We’ve all heard that the iPad is a wonderful tool for teaching and learning in the classroom.  Technology keeps students engaged while the mobile access allows for students to participate in active learning experiences outside the confines of a four-walled classroom.  However, according to an article in eCampus News, only 7% of college students in 2011 owned a tablet computer.  This figure has risen to 25% in the 2012 edition of the survey, but that has still not become wide spread enough to be considered universal in the classroom.

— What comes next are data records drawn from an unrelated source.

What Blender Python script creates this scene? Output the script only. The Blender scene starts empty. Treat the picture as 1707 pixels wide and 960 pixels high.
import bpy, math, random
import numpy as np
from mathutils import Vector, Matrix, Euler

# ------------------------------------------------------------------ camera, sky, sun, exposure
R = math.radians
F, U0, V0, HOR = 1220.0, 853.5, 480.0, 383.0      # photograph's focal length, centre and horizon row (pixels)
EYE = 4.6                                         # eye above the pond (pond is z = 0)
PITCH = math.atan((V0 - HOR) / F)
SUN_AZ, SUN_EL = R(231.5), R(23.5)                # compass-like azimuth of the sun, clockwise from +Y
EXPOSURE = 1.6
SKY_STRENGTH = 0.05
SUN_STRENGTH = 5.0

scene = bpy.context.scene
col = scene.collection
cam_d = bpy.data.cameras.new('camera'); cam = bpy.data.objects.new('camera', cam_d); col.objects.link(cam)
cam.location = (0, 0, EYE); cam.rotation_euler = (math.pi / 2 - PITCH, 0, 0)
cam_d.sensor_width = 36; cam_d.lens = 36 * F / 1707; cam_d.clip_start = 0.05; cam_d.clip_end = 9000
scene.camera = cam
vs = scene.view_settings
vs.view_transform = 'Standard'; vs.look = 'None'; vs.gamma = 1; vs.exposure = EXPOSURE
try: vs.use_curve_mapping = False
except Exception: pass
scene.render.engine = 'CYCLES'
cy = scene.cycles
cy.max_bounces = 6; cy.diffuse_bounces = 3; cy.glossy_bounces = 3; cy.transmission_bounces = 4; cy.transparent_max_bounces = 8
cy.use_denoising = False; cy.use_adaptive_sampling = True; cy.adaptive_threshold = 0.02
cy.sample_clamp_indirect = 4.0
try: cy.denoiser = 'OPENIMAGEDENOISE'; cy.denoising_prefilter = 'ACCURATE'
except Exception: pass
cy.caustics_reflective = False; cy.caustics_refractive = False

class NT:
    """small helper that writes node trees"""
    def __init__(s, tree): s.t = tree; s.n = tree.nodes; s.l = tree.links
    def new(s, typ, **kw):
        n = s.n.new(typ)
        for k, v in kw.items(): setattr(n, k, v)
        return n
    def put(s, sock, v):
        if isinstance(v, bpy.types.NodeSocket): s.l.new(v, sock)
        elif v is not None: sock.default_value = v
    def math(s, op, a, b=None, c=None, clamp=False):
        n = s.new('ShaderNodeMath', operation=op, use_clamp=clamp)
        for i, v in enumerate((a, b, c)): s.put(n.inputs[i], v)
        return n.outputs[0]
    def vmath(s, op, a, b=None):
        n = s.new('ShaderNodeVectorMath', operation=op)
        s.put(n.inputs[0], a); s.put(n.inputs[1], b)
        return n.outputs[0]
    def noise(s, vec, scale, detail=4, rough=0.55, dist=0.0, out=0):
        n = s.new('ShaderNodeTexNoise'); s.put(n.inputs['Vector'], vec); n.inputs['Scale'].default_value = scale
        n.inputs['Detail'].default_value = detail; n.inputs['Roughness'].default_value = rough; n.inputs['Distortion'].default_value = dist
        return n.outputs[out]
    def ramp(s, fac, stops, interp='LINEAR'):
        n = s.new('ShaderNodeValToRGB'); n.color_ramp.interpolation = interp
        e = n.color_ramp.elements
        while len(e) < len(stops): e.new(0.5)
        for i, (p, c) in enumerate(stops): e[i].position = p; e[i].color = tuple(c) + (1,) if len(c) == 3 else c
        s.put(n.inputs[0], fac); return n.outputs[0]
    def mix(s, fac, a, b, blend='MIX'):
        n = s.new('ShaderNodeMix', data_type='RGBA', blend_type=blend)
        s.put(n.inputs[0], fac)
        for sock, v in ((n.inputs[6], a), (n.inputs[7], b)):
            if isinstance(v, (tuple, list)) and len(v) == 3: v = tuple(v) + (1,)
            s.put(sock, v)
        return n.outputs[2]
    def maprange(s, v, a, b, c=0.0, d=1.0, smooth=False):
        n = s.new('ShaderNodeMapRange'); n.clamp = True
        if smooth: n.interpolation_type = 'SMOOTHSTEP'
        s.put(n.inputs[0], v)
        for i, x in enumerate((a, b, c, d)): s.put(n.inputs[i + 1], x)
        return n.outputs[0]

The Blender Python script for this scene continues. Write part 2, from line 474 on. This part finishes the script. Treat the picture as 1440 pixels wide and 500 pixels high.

So, what do you do if you are a faculty member with an iPad who would like to use the mobile technology to interact with students in your classroom?  There are many apps that can only function on the iOS platform without a counterpart on an android device.  One option is to allow your students to use your iPad as a mobile whiteboard.  As a teacher, you then have the ability to roam the room without being tied to a teacher station and the student gets to interact with the material with limited chaos and classroom management issues.

“I don’t trust students!  How do I know when I give them access to my iPad that they won’t access my email or those pictures of me on the beach this summer?”

As we all know, the temptation to play with a new toy is overwhelming, especially when it is something we are not supposed to be doing!  Inevitably, students will want to wander from the confines of the application that you would like for them to use and explore other tools that the device has to offer.  This is where guided access comes in to play.  Guided access is an accessibility feature on the newest upgrade to iOS 6.0 for the iPad.  Also referred to as “kid mode”, Guided Access allows you to lock your iPad into a certain application and limit the functionality of that application to certain areas if you would like.

For example, I have a very curious 1 ½ year old son.  He loves to play games on my iPad, but I constantly have to keep getting him back in his game when he hits buttons randomly (his main job as a baby!).  With Guided Access, I enter the game, set the access, and tell the app not to let him click on the Menu button or any ads.  Now, when I hand him the device, he can only hit the buttons on his game.  If he should happen to hit the home button, a dialogue box pops up letting him know that Guided Access in enabled and to triple click the home button to disable.

This is well and good for my son, but your students can read!  What’s to keep them from triple clicking and getting out of the app?  Don’t worry, triple-click is just the first line of defense.  Once you have finished pressing the home key, a password box shows up.  Without entering a correct password in the box, chosen only by the person who enabled guided access, you still cannot disable guided access or the non-functioning areas.  Thus, keeping your information, and beach pictures, securely out of your students’ reach.